基于天气预报的漳河灌区参考作物腾发量预报方法比较

    Comparison of three reference crop evapotranspiration forecasting methods based on short-term weather forecast in Zhanghe irrigation district

    • 摘要: 为了提出适合湖北省漳河灌区的参考作物腾发量预报方法,以FAO56-Penman-Monteith公式采用历史气象数据计算出的值为基准,利用天气预报数据,比较Hargreaves-Samani(HS)法、逐日均值修正法及该文改进的逐日均值修正法在该灌区钟祥站点的预报精度,并评价各方法适用性。
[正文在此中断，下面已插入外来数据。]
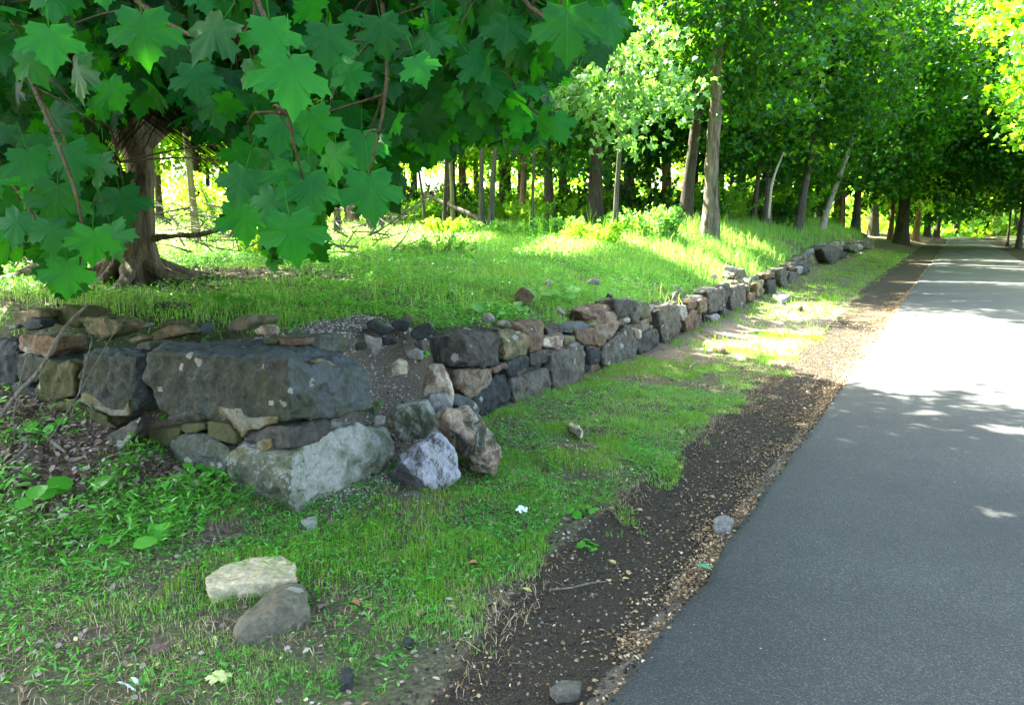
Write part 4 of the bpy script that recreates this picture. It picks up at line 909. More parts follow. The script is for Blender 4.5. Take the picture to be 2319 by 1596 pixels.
# (u base, base width px, distance, lean dx per metre, height, bark, crown kind, label)
TREES = [
 (1607, 50, 22, .004, 15, B_big, 'd', 'thick ridged grey trunk standing on the grassy bank, largest tree right of the middle', .36),
 (1091, 14, 21.5, -.004, 9, B_grey, 'm', 'straight grey trunk, left one of two rising from one spot in the middle', .06),
 (1108, 15, 21.4, .075, 9, B_grey, 'm', 'grey trunk leaning right, right one of two rising from one spot in the middle', .06),
 (1005, 10, 23.5, .04, 9, B_dark, 'l', 'thin dark trunk beside the yellowish one above the fallen pole', .06),
 (1027, 11, 24, -.03, 9, B_green, 'l', 'thin yellowish green trunk beside the thin dark one', .06),
 (1181, 17, 28, .04, 11, B_warm, 'm', 'tan brown trunk behind the pair of grey trunks', .08),
 (1205, 9, 22, .02, 8, B_grey, 'm', 'very thin grey trunk in front of the tan brown one', .05),
 (1247, 24, 27, -.05, 12, B_dark, 'd', 'dark trunk with a flared foot leaning left behind the bushes', .12),
 (1347, 36, 25, .003, 13, B_dark, 'd', 'broad almost black ridged trunk behind the yellow green bushes', .22),
 (1548, 32, 24, .09, 12, B_dark, 'd', 'dark trunk leaning right close to the left of the thick ridged one', .1),
 (1648, 9, 31, .03, 10, B_dark, 'd', 'slim dark trunk just right of the thick ridged one', .08),
 (1400, 9, 30, .01, 10, B_dark, 'd', 'slim dark trunk right of the broad black one', .08),
 (1430, 11, 33, .01, 10, B_warm, 'd', 'slim brown trunk above the tall teal bush', .08),
 (1704, 14, 31, .06, 10, B_dark, 'd', 'small dark forked trunk right of the thick ridged one', .08),
 (1728, 10, 33, 0, 10, B_dark, 'd', 'slim black trunk beside the small forked one', .08),
 (1806, 21, 32, .10, 11, B_grey, 'd', 'grey brown trunk leaning slightly right at the back of the bank', .08),
 (1858, 15, 37, .30, 9, B_pale, 'd', 'pale trunk leaning strongly right on the bank', .05),
 (1938, 20, 50, .02, 13, B_grey, 'd', 'ridged trunk above the far mound', .15),
 (1905, 8, 47, 0, 10, B_warm, 'd', 'thin brown trunk left of the ridged one above the far mound', .08),
 (2044, 33, 58, .02, 13, B_dark, 'd', 'massive dark trunk beside the far end of the wall', .16),
 (2018, 13, 64, 0, 12, B_warm, 'l', 'sunlit orange brown trunk behind the massive dark one', .1),
 (2075, 16, 70, .07, 12, B_warm, 'l', 'sunlit warm brown trunk right of the massive dark one', .08),
 (2102, 15, 92, -.02, 13, B_dark, 'd', 'left one of the two black trunks by the far road', .1),
 (2122, 14, 95, .08, 13, B_dark, 'd', 'right one of the two black trunks by the far road, leaning right', .1),
 (2286, 6, 60, .01, 9, B_dark, 'l', 'thin trunk beside the far right side of the road', .05),
 (2312, 13, 55, 0, 12, B_grey, 'd', 'grey trunk cut by the right edge of the picture', .1),
 (764, 18, 18, 0, 9, B_grey, 'l', 'grey trunk behind the hanging leaves left of the sunny clearing', .08),
 (842, 17, 20, .0, 10, B_dark, 'l', 'dark trunk at the left side of the sunny clearing', .08),
 (862, 12, 21, .02, 9, B_grey, 'l', 'thinner grey trunk close beside the dark one at the clearing', .08),
 (444, 20, 15.5, -.05, 8, B_green, 'l', 'pale yellowish trunk seen through the gap right of the old maple', .05),
 (649, 27, 11.1, .0, 6, B_grey, 'n', 'short stout trunk half hidden by the hanging leaves', .08),
 (966, 9, 22, -.1, 3.6, B_dark, 'y', 'small crooked sapling with yellow green leaves in the clearing', .05)]
proto_far = []
for k, (u, wpx, y, ln, h, bark, kind, lab, rg_) in enumerate(TREES):
    x = (u-1159.5)/FOC*y/cP*1.0; q = at(u, 505, y); x = q.x; z = tz(x, y); r = wpx*y/FOC/2/(1.35 if k else 1.75)
    e = empty('tree', (x, y, z)); tag(e, lab, 'tree', GT)
    make_trunk(h, r, (ln, .02*((k*7) % 5-2)), k+10, bark, e, rg_, seg=28 if wpx > 20 else 14, fork=(kind != 'n'))
    top = max(14 if kind == 'd' else 10.5, .30*y+1.5); lo = 1.3; cz_ = (top+lo)/2; rz_ = (top-lo)/2
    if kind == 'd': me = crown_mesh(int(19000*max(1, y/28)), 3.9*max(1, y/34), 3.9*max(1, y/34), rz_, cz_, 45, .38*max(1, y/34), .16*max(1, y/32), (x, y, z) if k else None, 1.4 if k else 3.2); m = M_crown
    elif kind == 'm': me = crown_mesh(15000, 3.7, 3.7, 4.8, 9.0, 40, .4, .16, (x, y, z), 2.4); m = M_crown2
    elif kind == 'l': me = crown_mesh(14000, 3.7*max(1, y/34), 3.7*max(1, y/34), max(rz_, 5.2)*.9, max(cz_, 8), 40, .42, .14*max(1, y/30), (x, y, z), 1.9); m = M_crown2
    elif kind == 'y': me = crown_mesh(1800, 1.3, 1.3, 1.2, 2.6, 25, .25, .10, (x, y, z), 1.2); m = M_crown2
    else: continue
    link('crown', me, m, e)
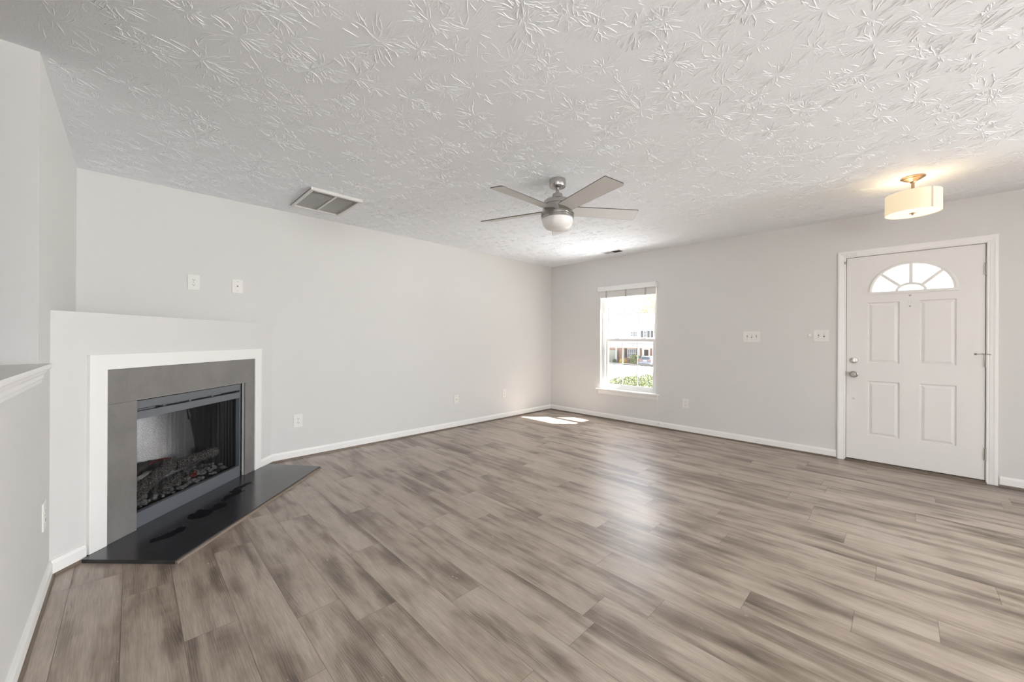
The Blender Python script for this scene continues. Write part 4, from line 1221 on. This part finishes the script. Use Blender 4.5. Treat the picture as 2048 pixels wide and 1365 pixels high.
def make_car(name, label, x, y, mat, W=1.86, Hh=1.50):
    g0 = gz(x)
    c = thing(name, label, 'car', (x, y, g0))
    # side outline (length along +X from the rear bumper, height), swept across the width with tumblehome
    out = [(0.0, 0.45), (0.03, 0.85), (0.10, 1.0), (0.30, Hh - 0.08), (0.6, Hh), (2.3, Hh - 0.02), (3.1, 1.05), (4.1, 0.90), (4.35, 0.70), (4.35, 0.35), (4.0, 0.25), (0.15, 0.25)]
    b = MB()
    ring = []
    for yy, k in ((-W / 2, 0), (-W / 2 + 0.06, 1), (W / 2 - 0.06, 1), (W / 2, 0)):
        row = []
        for (px, pz) in out:
            yv = yy
            if pz > 1.0: yv = yy * (1 - 0.22 * (pz - 1.0) / 0.5)
            row.append(b.bm.verts.new((px if k else px + (0.05 if px < 1 else -0.05), yv, pz)))
        ring.append(row)
    n = len(out)
    for A_, B_ in zip(ring, ring[1:]):
        for i in range(n): b.bm.faces.new([A_[i], A_[(i + 1) % n], B_[(i + 1) % n], B_[i]])
    b.bm.faces.new(ring[0]); b.bm.faces.new(list(reversed(ring[-1])))
    body = b.build('body', M[mat], c, smooth=40, bevel=0.03)
    b = MB(); b.quad([(0.115, -0.66, 1.04), (0.115, 0.66, 1.04), (0.275, 0.58, Hh - 0.12), (0.275, -0.58, Hh - 0.12)]); b.build('rear_window', M['pane'], c)
    for s in (-1, 1):
        b = MB(); b.quad([(0.5, s * W * 0.497, 1.02), (2.9, s * W * 0.497, 1.02), (2.3, s * W * 0.43, Hh - 0.1), (0.6, s * W * 0.43, Hh - 0.1)]); b.build('side_window', M['pane'], c)
        b = MB(); b.box(-0.02, 0.12, s * 0.77 - 0.14, s * 0.77 + 0.14, 0.80, 1.0); b.build('tail_light', M['tail'], c, bevel=0.02)
        for px in (0.8, 3.45):
            b = MB(); b.cyl((px, s * (W / 2 - 0.2), 0.32), (px, s * (W / 2 + 0.01), 0.32), 0.32, 20); b.build('wheel', M['tyre'], c, smooth=40)
    b = MB(); b.box(-0.06, 0.02, -W / 2 + 0.05, W / 2 - 0.05, 0.42, 0.62); b.build('bumper', M[mat], c, bevel=0.03)
    b = MB(); b.box(-0.005, 0.03, -0.26, 0.26, 0.74, 0.90); b.build('number_plate', M['siding'], c)
    return c
make_car('silver_car', 'silver hatchback parked across the street with red tail lights', 53.6, 26.5, 'car_silver')
make_car('dark_car', 'dark car parked right of the silver hatchback', 54.0, 24.0, 'car_dark')

def shrub(label, x, y, r, h, n, mat, size):
    t_ = thing('shrub', label, 'shrub', (x, y, gz(x)))
    b = MB((x, y, gz(x))); leaves(b, (x, y, gz(x) + h / 2), r, r, h / 2 + 0.05, n, size, 0.5); b.build('foliage', M[mat], t_)
    b = MB((x, y, gz(x))); b.tube([(x, y, gz(x)), (x + 0.05, y, gz(x) + h * 0.6)], 0.03, 6); b.build('stem', M['trunk'], t_)
shrub('grey green rounded shrub left of the silver hatchback', 56.8, 29.7, 1.0, 1.7, 900, 'hedge', 0.12)
shrub('small yellow green shrub below the brick house window', 57.6, 32.3, 0.6, 1.0, 500, 'yellow', 0.09)
shrub('small dark shrub before the pale garage door', 58.0, 34.0, 0.35, 0.9, 300, 'hedge', 0.08)

def tree(label, x, y, h, cr, n, mat, size, crowns):
    g0 = gz(min(x, 59))
    t_ = thing('street_tree', label, 'tree', (x, y, g0))
    b = MB((x, y, g0))
    for (dy, dz, rr) in crowns: leaves(b, (x, y + dy, g0 + h + dz), rr, rr, rr * 0.85, n, size, 0.2)
    b.build('crown', M[mat], t_)
    b = MB((x, y, g0)); b.tube([(x, y, g0), (x, y + 0.2, g0 + h * 0.5), (x, y, g0 + h)], [0.3, 0.22, 0.12], 8)
    for k in range(7):
        a = random.uniform(0, 6.28)
        b.tube([(x, y + 0.1, g0 + h * 0.6), (x + cr * 0.4 * math.cos(a), y + cr * 0.4 * math.sin(a), g0 + h * 0.95), (x + cr * 0.7 * math.cos(a), y + cr * 0.7 * math.sin(a), g0 + h * 1.25)], [0.12, 0.07, 0.02], 6)
    b.build('trunk', M['trunk'], t_)
tree('orange autumn tree right of the gabled house', 79, 36, 9.0, 4.5, 700, 'autumn', 0.20, [(0, 0, 4.0), (-3.0, 2, 3.2), (2.4, 3.0, 3.2), (0, 5, 3)])
tree('pale bare grey tree left behind the gabled house', 80, 50, 8.5, 5.0, 420, 'grey_tree', 0.16, [(0, 0, 4.5), (-4.0, 2.5, 3.5), (3.0, 3.0, 3.5), (0, 5.5, 3.5)])
tree('yellow leafed tree behind the right roof slope', 72, 31.0, 7.5, 2.0, 380, 'yellow', 0.16, [(0, 0, 1.5), (-0.8, 0.8, 1.1)])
结果表明:利用这3种方法进行参考作物腾发量预报时,1~7 d预见期平均绝对误差均值分别为0.75、0.80、0.76 mm/d,均方根误差分别为1.00、1.07、1.05 mm/d,相关系数分别为0.82、0.80、0.80。1 d预见期最优预报方法为改进逐日均值修正法,2~7 d预见期的最优方法均为HS法。总体而言,预报精度最好的为HS法、改进逐日均值修正法次之、逐日均值修正法最差。对于漳河灌区,建议采用HS法进行预报,可为灌溉预报提供较为准确的数据基础。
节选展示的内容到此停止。